Vale que los catalanes tenían sus masías y un buen puñado de industrias textiles. No le hacían ascos a la fabricación de armas en tiempos de guerra, como aprendí durante la lectura de aquella hermosa novela de Eduardo Mendoza, La verdad sobre el caso Savolta.
Maestros como eran en la comercialización y el mercadeo, se inventaban a sí mismos cada día. También me lo enseñó Mendoza, en La ciudad de los prodigios. Se volcaban en el fulgor de los negocios generados en torno a las repetidas exposiciones universales decretadas desde finales del siglo XIX, con toda su parafernalia de autobombo y todo su movimiento de dinero negro generado por especuladores profesionales
Y vale que el Norte tenía puertos importantes y poderosas industrias metalúrgicas y profundas minas de carbón y bancos que guardaban los dineros de tanta burguesía industrial. Y vale que hasta la Valencia de frutales y la Andalucía de terratenientes, tenían puertos grandiosos abiertos al comercio con América y con el Mediterráneo todo.
Ahí están los motores económicos de Barcelona, La Coruña, Santander, Bilbao, Valencia, Málaga, Cádiz y hasta Sevilla. Y en el centro de esas periferias económicas, políticas, lingüísticas, una inmensa estepa en cuyo centro se alza Madrid, elegida capital por descarte de otras grandes ciudades que antaño fueron mucho más relevantes, como Toledo, Valladolid, o Burgos.
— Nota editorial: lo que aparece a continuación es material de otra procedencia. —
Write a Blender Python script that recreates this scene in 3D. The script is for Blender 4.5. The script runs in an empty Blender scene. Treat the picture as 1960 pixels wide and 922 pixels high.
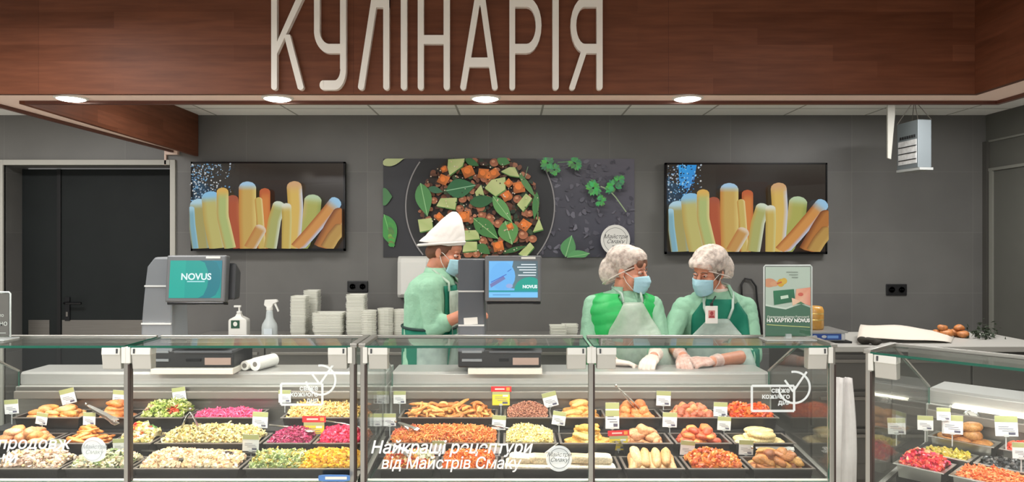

Pero Madrid no tenía minas, ni grandes industrias, más allá de unos cuantos talleres del ejército. No tenía talleres textiles, ni grandes puertos comerciales. Madrid no tenía burguesía industrial, ni comercial, ni financiera. Tan sólo aristocracia, rancia nobleza y militones, muchos militones de carrera. Un partido aragonesista de nobles cortesanos y otro de golillas integrado por los funcionarios de alto rango.
Más que vertebrado por clase trabajadora, nuestro Madrid era una abigarrada amalgama de sirvientas de la corte, cocineras, oficios artesanos, mozos de cordel, prostitutas, aguadores, colchoneros, modistas, caldereros, esparteros, herreros, cuchilleros, lavanderas, militares, criadas, porteras, doncellas y albañiles.
Un buen día, la regente María Cristina, tuvo la feliz idea de convocar a la flor y nata de los potentados madrileños para decirles,
–Puesto que Madrid no tiene industria hagamos industria del suelo.
De forma aviesa y retorcida, la reina regente concede un doble significado a la palabra industria. La industria como sistema productivo, la industria como negocio. Los pudientes de Madrid en aquel momento aprendieron la lección y el resultado para sus bolsillos fue magnífico.
El negocio del suelo ha llegado hasta nuestros días. Ha perdurado en el tiempo. Se ha extendido por toda España al calor del furor turístico, del piso en la playa, de los hoteles, del apartamento. La recalificación del suelo, la promoción inmobiliaria, el ladrillo. La especulación, la corrupción, la connivencia entre negocios y política se convirtieron en animal de compañía.
El ladrillo y el turismo han actuado como motores del crecimiento español y lo siguen haciendo. Y pese a ello Madrid y España tienen un problema pertinaz de vivienda para su ciudadanía. Aunque hubo un tiempo en el que la política se ocupó de la vivienda, un tiempo en el que la mayoría de las viviendas tenín algún tipo de protección pública, esto ha dejado de ser así.
Viviendas públicas, viviendas sociales, viviendas de protección oficial, viviendas de precio tasado. Fórmulas para ofrecer a las personas eso que pomposamente han llamado “soluciones habitacionales”. Pero ya no. Nos encontramos a la cola de Europa en viviendas con protección. A la cola de las viviendas en régimen de alquiler.
Los políticos han abandonado la política de vivienda y la vivienda se ha revelado como uno de los problemas endémicos de nuestro país. Un problema mayor que el de la pertinaz sequía. Un problema que devora las posibilidades de supervivencia de muchas familias para salir adelante.
Lo mires por donde lo mires, el asunto no tiene solución mientras nuestros políticos sigan empeñados en vender humo. Promesas electorales de construcción de cientos de miles de viviendas asequibles. Promesas siempre crecientes y siempre incumplidas.
No habrá solución mientras se sigan alentando operaciones como Chamartín, Campamento, o Paseo de la Dirección, donde lo realmente importante sigue siendo el sempiterno y masivo negocio del suelo. Hagamos las cosas bien por una vez y hagamos lo que tenemos que hacer.
Solucionar el problema de la vivienda y tener un buen parque de viviendas sociales, viviendas protegidas, viviendas en alquiler. Tardaremos años, pero estaremos dando una oportunidad de vida diferente, distinta y mejor a millones de personas.